Tree lore shared on Arbor Day
Published 6:42 pm Sunday, April 28, 2013
What’s the difference between a pine and a spruce? Mayor Donald Lyons wondered.
“It’s the difference between your family and mine,” Master Gardener Carole Bettig of Sister Lakes said during her Arbor Day presentation. “We’re both human. To say they’re all conifers and evergreens is about where similarities stop. Tamarack is regarded as a conifer in some respects, but loses all its needles.”
Dogwood Tree City USA Committee enjoyed rare gorgeous April weather Saturday for the annual observance near Ed Darr’s final resting place at Riverside Cemetery.
A tree talk would not be complete in Dowagiac without touching on dogwoods, which look like ground-level fireworks at the cemetery in spring and inspired Dogwood Fine Arts Festival.
“There are two longer and two shorter petals on a dogwood blossom,” Bettig said. “The true flower is that seedy-looking green thing. You can always tell a dogwood because branches sweep up. White ones are planted most widely. They’re kind of fussy. They don’t like wet springs or hot, dry summers, but take well to pruning. It’s a lovely tree. If you can only plant one, plant a dogwood.”
Cornelian cherry, or yellow-flowered dogwood, is often mistaken for forsythia.
Kousa dogwoods bloom in August. Tri-color beeches have variable leaves of green, burgundy and a margin of white. “It’s hard to make them survive when they’re growing and hard to kill them when they’re dormant.”

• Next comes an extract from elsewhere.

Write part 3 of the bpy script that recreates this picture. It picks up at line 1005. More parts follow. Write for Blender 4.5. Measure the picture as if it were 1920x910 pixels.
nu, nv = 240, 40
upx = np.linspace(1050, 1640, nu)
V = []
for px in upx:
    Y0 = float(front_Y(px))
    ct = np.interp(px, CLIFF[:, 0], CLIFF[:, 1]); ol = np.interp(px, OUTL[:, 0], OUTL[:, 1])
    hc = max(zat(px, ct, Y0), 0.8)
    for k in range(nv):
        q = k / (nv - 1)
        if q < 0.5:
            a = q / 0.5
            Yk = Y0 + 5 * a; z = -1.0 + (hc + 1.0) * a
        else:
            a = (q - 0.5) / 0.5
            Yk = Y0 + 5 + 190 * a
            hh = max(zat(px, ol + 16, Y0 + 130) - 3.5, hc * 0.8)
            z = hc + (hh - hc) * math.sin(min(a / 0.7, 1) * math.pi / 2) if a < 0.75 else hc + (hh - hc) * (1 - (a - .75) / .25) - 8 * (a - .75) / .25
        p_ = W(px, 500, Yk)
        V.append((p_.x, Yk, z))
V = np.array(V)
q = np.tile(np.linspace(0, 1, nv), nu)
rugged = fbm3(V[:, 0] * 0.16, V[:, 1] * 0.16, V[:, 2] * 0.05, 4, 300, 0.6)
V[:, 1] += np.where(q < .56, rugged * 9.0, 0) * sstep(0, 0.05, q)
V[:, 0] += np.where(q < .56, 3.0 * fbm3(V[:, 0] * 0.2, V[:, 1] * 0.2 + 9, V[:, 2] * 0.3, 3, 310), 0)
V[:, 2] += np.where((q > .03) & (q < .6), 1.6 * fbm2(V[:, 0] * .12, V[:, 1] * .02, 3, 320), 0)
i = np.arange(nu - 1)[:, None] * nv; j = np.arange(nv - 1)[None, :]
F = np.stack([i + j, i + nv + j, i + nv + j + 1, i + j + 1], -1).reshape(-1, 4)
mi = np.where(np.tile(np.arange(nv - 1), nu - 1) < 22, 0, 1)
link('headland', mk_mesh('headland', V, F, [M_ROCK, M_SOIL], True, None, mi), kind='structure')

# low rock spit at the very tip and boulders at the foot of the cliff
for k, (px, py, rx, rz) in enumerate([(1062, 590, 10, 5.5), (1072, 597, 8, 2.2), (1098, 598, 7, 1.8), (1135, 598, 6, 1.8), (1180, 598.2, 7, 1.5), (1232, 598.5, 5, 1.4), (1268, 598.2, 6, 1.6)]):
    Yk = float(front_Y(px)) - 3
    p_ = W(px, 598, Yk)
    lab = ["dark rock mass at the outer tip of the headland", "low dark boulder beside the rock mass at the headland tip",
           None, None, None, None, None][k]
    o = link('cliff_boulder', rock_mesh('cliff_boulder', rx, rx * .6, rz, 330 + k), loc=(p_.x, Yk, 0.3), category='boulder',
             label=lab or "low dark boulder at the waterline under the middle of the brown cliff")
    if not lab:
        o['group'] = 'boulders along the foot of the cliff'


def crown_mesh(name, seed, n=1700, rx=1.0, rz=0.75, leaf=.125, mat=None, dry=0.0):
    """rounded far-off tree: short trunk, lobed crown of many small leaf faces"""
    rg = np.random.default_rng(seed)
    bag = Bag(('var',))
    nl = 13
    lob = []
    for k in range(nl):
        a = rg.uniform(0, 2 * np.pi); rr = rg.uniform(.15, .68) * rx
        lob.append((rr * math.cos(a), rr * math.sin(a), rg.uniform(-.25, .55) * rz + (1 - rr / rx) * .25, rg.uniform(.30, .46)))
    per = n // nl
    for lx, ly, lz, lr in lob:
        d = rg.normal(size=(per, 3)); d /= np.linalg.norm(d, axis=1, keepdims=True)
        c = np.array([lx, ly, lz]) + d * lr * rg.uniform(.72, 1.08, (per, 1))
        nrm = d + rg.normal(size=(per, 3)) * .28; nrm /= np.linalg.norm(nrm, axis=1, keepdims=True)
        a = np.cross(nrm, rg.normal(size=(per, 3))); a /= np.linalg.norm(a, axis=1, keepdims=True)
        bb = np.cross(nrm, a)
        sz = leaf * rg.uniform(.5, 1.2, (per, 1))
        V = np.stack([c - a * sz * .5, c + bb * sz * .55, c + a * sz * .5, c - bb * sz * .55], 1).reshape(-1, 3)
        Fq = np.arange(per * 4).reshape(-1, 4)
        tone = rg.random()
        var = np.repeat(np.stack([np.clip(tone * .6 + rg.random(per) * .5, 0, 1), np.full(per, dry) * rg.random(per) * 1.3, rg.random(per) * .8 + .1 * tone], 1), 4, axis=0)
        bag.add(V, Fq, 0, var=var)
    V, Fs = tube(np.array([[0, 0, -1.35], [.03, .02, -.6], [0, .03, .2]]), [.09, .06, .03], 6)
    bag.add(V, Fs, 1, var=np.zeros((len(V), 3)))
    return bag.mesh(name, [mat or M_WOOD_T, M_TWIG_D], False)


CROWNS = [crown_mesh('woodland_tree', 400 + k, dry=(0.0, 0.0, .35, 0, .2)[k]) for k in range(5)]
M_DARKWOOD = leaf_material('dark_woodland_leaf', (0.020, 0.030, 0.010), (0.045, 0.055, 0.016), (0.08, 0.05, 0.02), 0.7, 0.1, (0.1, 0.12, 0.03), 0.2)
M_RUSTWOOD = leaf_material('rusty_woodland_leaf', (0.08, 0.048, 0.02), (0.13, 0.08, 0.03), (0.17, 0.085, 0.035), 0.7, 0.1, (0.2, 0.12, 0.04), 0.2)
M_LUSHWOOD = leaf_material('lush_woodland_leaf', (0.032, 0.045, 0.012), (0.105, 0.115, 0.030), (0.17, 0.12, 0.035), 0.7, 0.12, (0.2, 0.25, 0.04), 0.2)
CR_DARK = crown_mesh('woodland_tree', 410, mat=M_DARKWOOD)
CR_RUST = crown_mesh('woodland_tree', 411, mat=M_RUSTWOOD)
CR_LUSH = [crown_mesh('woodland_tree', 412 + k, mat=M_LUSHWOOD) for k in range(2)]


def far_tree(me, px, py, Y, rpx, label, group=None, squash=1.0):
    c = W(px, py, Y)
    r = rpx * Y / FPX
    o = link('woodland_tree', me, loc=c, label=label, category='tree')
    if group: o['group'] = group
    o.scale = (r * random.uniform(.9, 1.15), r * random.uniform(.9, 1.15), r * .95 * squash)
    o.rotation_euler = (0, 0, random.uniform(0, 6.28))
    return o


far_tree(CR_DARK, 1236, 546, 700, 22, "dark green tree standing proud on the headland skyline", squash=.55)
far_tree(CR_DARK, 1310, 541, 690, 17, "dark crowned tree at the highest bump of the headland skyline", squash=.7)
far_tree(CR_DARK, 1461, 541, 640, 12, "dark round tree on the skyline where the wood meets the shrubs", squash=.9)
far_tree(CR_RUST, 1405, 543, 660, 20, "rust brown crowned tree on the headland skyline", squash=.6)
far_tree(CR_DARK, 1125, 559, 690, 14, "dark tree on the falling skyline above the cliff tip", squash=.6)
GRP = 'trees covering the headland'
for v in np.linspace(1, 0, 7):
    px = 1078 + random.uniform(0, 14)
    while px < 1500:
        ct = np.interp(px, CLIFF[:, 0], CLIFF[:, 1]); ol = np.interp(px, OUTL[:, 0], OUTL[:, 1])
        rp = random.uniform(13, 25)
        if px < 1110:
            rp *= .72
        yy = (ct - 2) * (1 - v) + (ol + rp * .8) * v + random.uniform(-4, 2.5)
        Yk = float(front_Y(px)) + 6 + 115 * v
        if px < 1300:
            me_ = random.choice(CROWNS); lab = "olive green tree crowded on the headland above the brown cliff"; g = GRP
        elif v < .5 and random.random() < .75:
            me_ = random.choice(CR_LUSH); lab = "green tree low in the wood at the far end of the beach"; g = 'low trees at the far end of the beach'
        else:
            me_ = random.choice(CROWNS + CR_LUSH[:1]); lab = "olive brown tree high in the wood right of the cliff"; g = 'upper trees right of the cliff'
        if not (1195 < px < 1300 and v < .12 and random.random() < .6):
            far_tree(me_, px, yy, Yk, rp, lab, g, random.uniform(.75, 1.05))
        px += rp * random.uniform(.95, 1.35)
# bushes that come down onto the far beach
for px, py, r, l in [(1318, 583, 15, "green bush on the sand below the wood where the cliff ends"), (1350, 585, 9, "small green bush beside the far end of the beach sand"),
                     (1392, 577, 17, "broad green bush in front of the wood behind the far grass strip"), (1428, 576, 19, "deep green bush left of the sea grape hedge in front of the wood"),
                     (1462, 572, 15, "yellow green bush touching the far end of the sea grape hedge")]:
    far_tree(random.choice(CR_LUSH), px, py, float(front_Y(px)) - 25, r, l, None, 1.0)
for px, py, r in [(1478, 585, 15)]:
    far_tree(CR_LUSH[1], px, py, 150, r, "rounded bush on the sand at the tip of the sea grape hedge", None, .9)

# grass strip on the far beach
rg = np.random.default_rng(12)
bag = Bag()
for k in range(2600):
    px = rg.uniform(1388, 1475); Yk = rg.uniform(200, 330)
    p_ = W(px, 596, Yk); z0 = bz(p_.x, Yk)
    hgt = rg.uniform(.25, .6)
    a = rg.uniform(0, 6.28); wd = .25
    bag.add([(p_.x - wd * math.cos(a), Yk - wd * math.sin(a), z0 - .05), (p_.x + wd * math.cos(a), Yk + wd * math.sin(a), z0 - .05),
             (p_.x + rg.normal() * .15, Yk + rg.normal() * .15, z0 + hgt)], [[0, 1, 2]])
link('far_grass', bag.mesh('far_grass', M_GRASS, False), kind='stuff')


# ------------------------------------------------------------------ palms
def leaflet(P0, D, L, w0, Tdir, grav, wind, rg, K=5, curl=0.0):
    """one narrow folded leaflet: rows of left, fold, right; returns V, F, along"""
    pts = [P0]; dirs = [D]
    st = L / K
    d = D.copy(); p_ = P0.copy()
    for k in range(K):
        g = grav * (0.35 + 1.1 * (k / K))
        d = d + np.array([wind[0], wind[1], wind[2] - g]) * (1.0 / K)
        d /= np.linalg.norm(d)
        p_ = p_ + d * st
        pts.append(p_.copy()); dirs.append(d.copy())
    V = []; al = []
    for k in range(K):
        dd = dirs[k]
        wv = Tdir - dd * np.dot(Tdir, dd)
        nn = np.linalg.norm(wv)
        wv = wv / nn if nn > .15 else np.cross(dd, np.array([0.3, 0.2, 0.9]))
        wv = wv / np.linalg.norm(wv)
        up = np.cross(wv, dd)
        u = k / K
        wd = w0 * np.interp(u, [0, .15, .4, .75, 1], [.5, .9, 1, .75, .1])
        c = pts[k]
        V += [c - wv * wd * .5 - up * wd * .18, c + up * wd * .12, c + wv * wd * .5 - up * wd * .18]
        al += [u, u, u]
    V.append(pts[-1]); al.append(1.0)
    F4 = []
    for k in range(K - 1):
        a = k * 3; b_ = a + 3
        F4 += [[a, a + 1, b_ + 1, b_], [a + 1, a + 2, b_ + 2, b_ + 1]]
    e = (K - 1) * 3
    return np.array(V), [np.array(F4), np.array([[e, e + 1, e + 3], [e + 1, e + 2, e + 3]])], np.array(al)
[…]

Bettig discussed different kinds of Christmas trees, including tangerine-scented concolor firs, wildflowers — deep-shade bloodroot supplies red dye — and passed around a buzzard feather that looked like a quill pen.

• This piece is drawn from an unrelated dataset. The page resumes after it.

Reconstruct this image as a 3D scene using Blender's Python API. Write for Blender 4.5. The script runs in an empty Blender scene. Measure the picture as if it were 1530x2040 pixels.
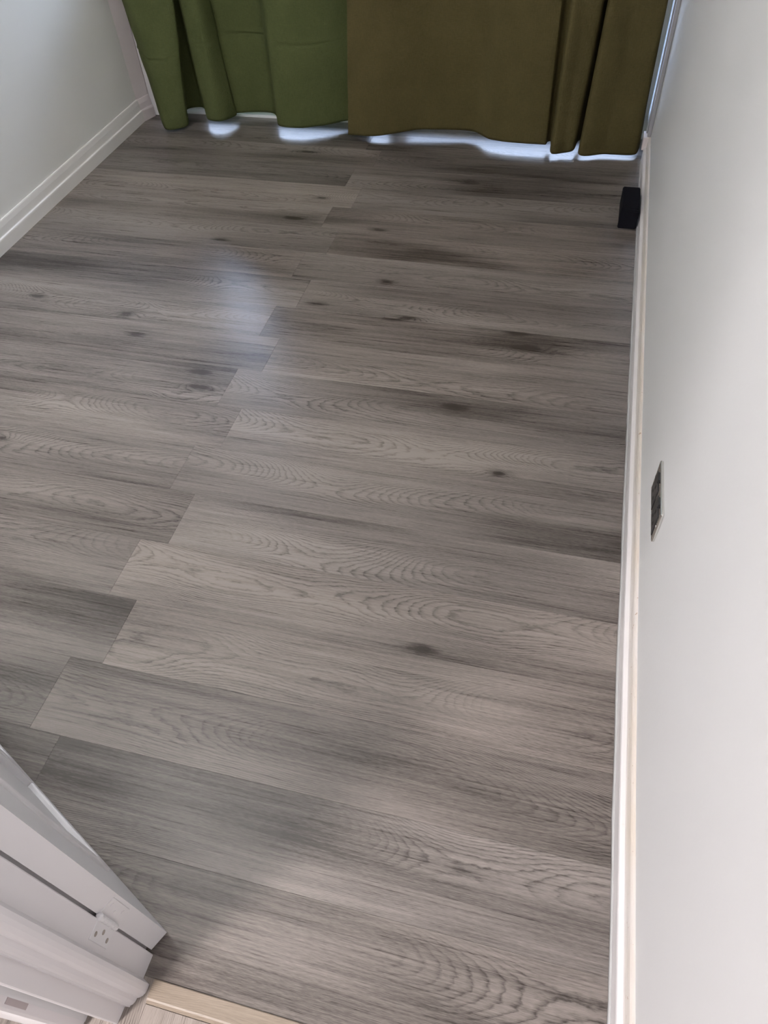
import bpy, bmesh, math, random
from mathutils import Vector, Matrix, noise

random.seed(7)
sc = bpy.context.scene
col = sc.collection
D = bpy.data

# ------------------------------------------------------------------ camera
cam_d = D.cameras.new('camera')
cam_d.sensor_fit = 'VERTICAL'
cam_d.sensor_height = 36.0
cam_d.lens = 25.738
cam_d.clip_start = 0.02
cam = D.objects.new('camera', cam_d)
col.objects.link(cam)
R_ = Vector((0.96940714, 0.24119784, -0.04553463))
U_ = Vector((-0.15563628, 0.74744729, 0.64583271))
F_ = Vector((-0.18980819, 0.618988, -0.76211988))
m = Matrix((R_, U_, -F_)).transposed().to_4x4()
m.translation = Vector((0, 0, 1.5))
cam.matrix_world = m
sc.camera = cam

# ------------------------------------------------------------------ exposure, sky, lights
vs = sc.view_settings
vs.view_transform = 'Standard'
vs.look = 'None'
vs.gamma = 1.0
vs.use_curve_mapping = False
vs.exposure = 0.10

SKY_STRENGTH = 18.0
world = D.worlds.new('daylight_sky')
sc.world = world
world.use_nodes = True
wn = world.node_tree
wn.nodes.clear()
wo = wn.nodes.new('ShaderNodeOutputWorld')
wb = wn.nodes.new('ShaderNodeBackground')
wt = wn.nodes.new('ShaderNodeTexCoord')
wsx = wn.nodes.new('ShaderNodeSeparateXYZ')
wr = wn.nodes.new('ShaderNodeValToRGB')
wr.color_ramp.elements[0].position = 0.0
wr.color_ramp.elements[0].color = (0.80, 0.88, 1.0, 1)
wr.color_ramp.elements[1].position = 0.9
wr.color_ramp.elements[1].color = (0.36, 0.56, 1.0, 1)
wn.links.new(wt.outputs['Generated'], wsx.inputs[0])
wn.links.new(wsx.outputs['Z'], wr.inputs[0])
wn.links.new(wr.outputs[0], wb.inputs[0])
wb.inputs[1].default_value = SKY_STRENGTH
wn.links.new(wb.outputs[0], wo.inputs[0])

def area(name, loc, rot, size, power, color, shape='DISK', size_y=None, portal=False):
    l = D.lights.new(name, 'AREA')
    l.shape = shape
    l.size = size
    if size_y:
        l.size_y = size_y
    l.energy = power
    l.color = color
    o = D.objects.new(name, l)
    col.objects.link(o)
    o.location = loc
    o.rotation_euler = rot
    if portal:
        l.cycles.is_portal = True
    return o

HALL_LAMP = (-1.30, -1.15, 2.37)
FILL_LAMP = (-1.48, 0.62, 1.30)
area('hall_lamp_light', (HALL_LAMP[0], HALL_LAMP[1], 2.30), (0, 0, 0), 0.34, 94.0, (1.0, 0.935, 0.925))
area('room_fill_light', (FILL_LAMP[0], FILL_LAMP[1], FILL_LAMP[2] + 0.004), (math.pi, 0, 0), 0.26, 66.0, (1.0, 0.975, 0.955))  # unseen uplight added to fill the room off the ceiling
area('window_portal', (-0.93, 3.74, 1.05), (math.radians(-90), 0, 0), 2.40, 1.0, (1, 1, 1), 'RECTANGLE', 2.1, True)

# ------------------------------------------------------------------ materials
def new_mat(name):
    mt = D.materials.new(name)
    mt.use_nodes = True
    nt = mt.node_tree
    b = nt.nodes['Principled BSDF']
    return mt, nt, b

def N(nt, typ, **kw):
    n = nt.nodes.new(typ)
    for k, v in kw.items():
        setattr(n, k, v)
    return n

def link(nt, a, b):
    nt.links.new(a, b)

def math_n(nt, op, a, b=None, c=None, clamp=False):
    n = nt.nodes.new('ShaderNodeMath')
    n.operation = op
    n.use_clamp = clamp
    for i, v in enumerate((a, b, c)):
        if v is None:
            continue
        if isinstance(v, (int, float)):
            n.inputs[i].default_value = v
        else:
            nt.links.new(v, n.inputs[i])
    return n.outputs[0]

def ramp(nt, fac, stops):
    n = nt.nodes.new('ShaderNodeValToRGB')
    e = n.color_ramp.elements
    while len(e) < len(stops):
        e.new(0.5)
    for el, (p, c) in zip(e, stops):
        el.position = p
        el.color = c if len(c) == 4 else (*c, 1)
    nt.links.new(fac, n.inputs[0])
    return n.outputs[0]

def g(v):
    return (v, v, v, 1)

def mix(nt, fac, a, b, blend='MIX'):
    n = nt.nodes.new('ShaderNodeMix')
    n.data_type = 'RGBA'
    n.blend_type = blend
    ins = {'f': n.inputs[0], 'a': n.inputs[6], 'b': n.inputs[7]}
    for k, v in (('f', fac), ('a', a), ('b', b)):
        if isinstance(v, (int, float)):
            ins[k].default_value = v
        elif isinstance(v, tuple):
            ins[k].default_value = v
        else:
            nt.links.new(v, ins[k])
    return n.outputs[2]

def bump(nt, b, height, strength, dist):
    n = nt.nodes.new('ShaderNodeBump')
    n.inputs['Strength'].default_value = strength
    n.inputs['Distance'].default_value = dist
    nt.links.new(height, n.inputs['Height'])
    nt.links.new(n.outputs[0], b.inputs['Normal'])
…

Councilman Bob Schuur, who attended along with Mayor Lyons and Mayor Pro Tem Leon Laylin, served on the cemetery board along with the late Wanda Franklin, in whose memory a white dogwood will be planted with a plaque.
Dan Williams and Williams A-1 Expert Tree Service demonstrated tree planting and pruning dead branches with a bucket truck.
Junipers grow slowly at first, but can live hundreds of years under right conditions. Its blue berries are used to make gin.
“Another of my favorites is Canadian hemlock. It’s a conifer, which means it doesn’t lose its needles. It’s a sweet tree because it takes to pruning and prefers shade. Juneberry is a deciduous tree that grows wild at the edge of woods. They can get 30 to 40 feet tall.
“It’s the first tree to bloom in the spring. In June, you have red berries that look like cherries. Birds and wildlife love them. It’s also known as service berry because pioneers couldn’t bury the dead in solidly frozen ground until it bloomed.”
Redbuds bloom “in no time at all with magenta-pink, but it will up and die — same with a Bradford pear — so don’t get too attached.
“Both George Washington and Thomas Jefferson alluded to planting redbuds in their yards.”
Hawthorns are “nasty,” with needlelike thorns. “Wonderful food for birds,” though. “We have about 400 in Michigan. Some have no thorns, some have a lot,” Bettig said. “They’re also known as wild crab apples. They’re from the rose family and are planted by Cass District Library.”